Whether the nefarious comic villain, Captain Hook, the relatively benign outsider, Edward Scissorhands, or the monsters in various B-grade horror films, handless characters and their scary prosthetics consistently skew the narrative. A densely entertaining, subjective work that reworks mainstream cinema images in the manner of films like Room 237, The Clock, and 24 Hour Psycho, Terminal Device theorizes, describes and shows what it is to be one of the men with hooks.

Director Ross Turnbull will be present for a short Q&A after the screening

Nov 17, 2015

Isabel by Paul Almond Bytowne Cinema Jan. 20th


Directed by Paul Almond
Bytowne Cinema, Jan. 20th
1968, Rated PG, 110mins, 35mm print!

dir: Paul Almond, 108mins, 1968, 35mm print (PG)

Starring Geneviève Bujold, Therese Cadorette, Gerard Parkes, Marc Strange, and Al Waxman.

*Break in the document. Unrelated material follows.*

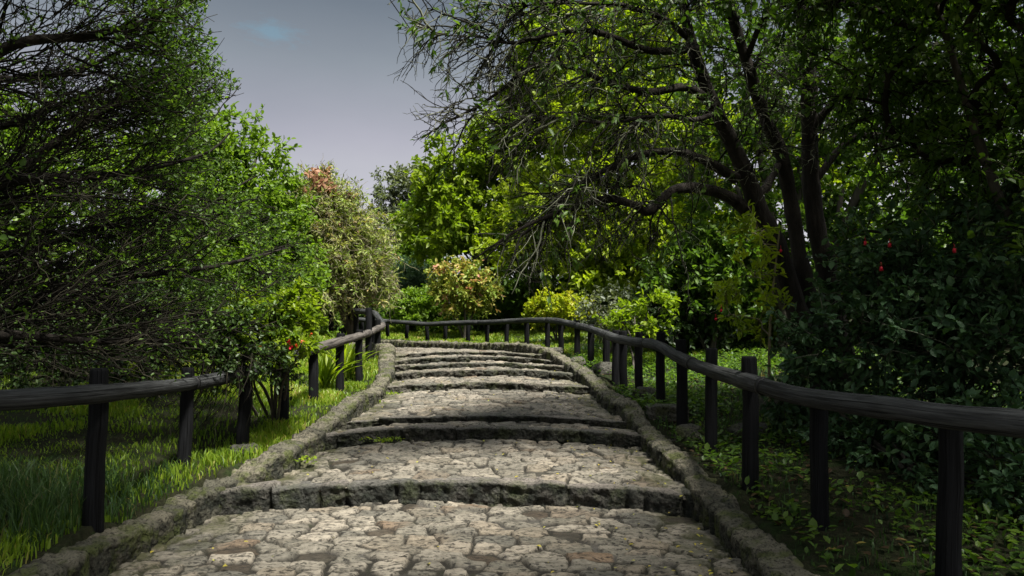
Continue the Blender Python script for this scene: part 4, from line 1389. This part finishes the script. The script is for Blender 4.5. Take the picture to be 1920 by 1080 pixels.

Isabel is an intense and spooky psychological thriller written,
produced, and directed by Paul Almond. It stars the luminously
beautiful Geneviève Bujold as a young woman who returns to her
childhood home in the Gaspé region of Quebec to attend a funeral.
There, she starts experiencing a series of supernatural visions
forcing her to confront the dark secrets of her family's past. Her
co-stars include Therese Cadorette (La Famille Plouffe) as her sister Estelle, Gerard Parkes (The Boondock Saints) as her eccentric uncle Matthew, Marc Strange (The Forest Rangers) as a mysterious stranger,  and a young Al Waxman (The King of Kensington) as a creepy childhood

Isabel was the first Canadian feature film funded and distributed by
Paramount Pictures. Upon its release it received mostly stellar
notices and was favorably compared to the works of Ingmar Bergman and
Alfred Hitchcock, both for its stunning, stark photography, and its
dark psychological themes of sexual repression and violence. New York
Magazine film critic Judith Crist called it a "A beautiful and
exciting film...brilliantly cinematic". It won five prizes at the
Canadian Film Awards, including four of the top ones: Best Actress
(Bujold), Best Actor (Gerard Parkes), Best Editing and Best
Photography. The Directors Guild of America also nominated Almond for
their Best Director Award.

At the time of Isabel's release director Almond was best known as a
veteran TV producer and director who had worked in extensively in
Canada, England, and the United States. Over his long career he
directed six feature films and over 130 television TV shows and
teleplays, including a version of MacBeth starring Sean Connery. In
England he was the creator and director of the first film in the "7Up"
documentary series. The production of Isabel in the late 1960's was
his attempt to build a sophisticated art cinema in Canada comparable
to what was going on in Europe. Isabel was the first of a loose
trilogy of films including The Act of the Heart (1970) and Journey
(1972). Almond was given a Lifetime Achievement Award by the Directors
Guild of Canada in 2007.

During the 1970's Isabel lived on in screenings on CBC, but it slowly
fell into obscurity. Despite its acclaim, it remains unavailable on
streaming services or DVD. This screening will be projected from an
archival 35mm film print from the collection of Library and Archives
Canada, screened with permission from Paramount Pictures and presented

by the Lost Dominion Screening Collective.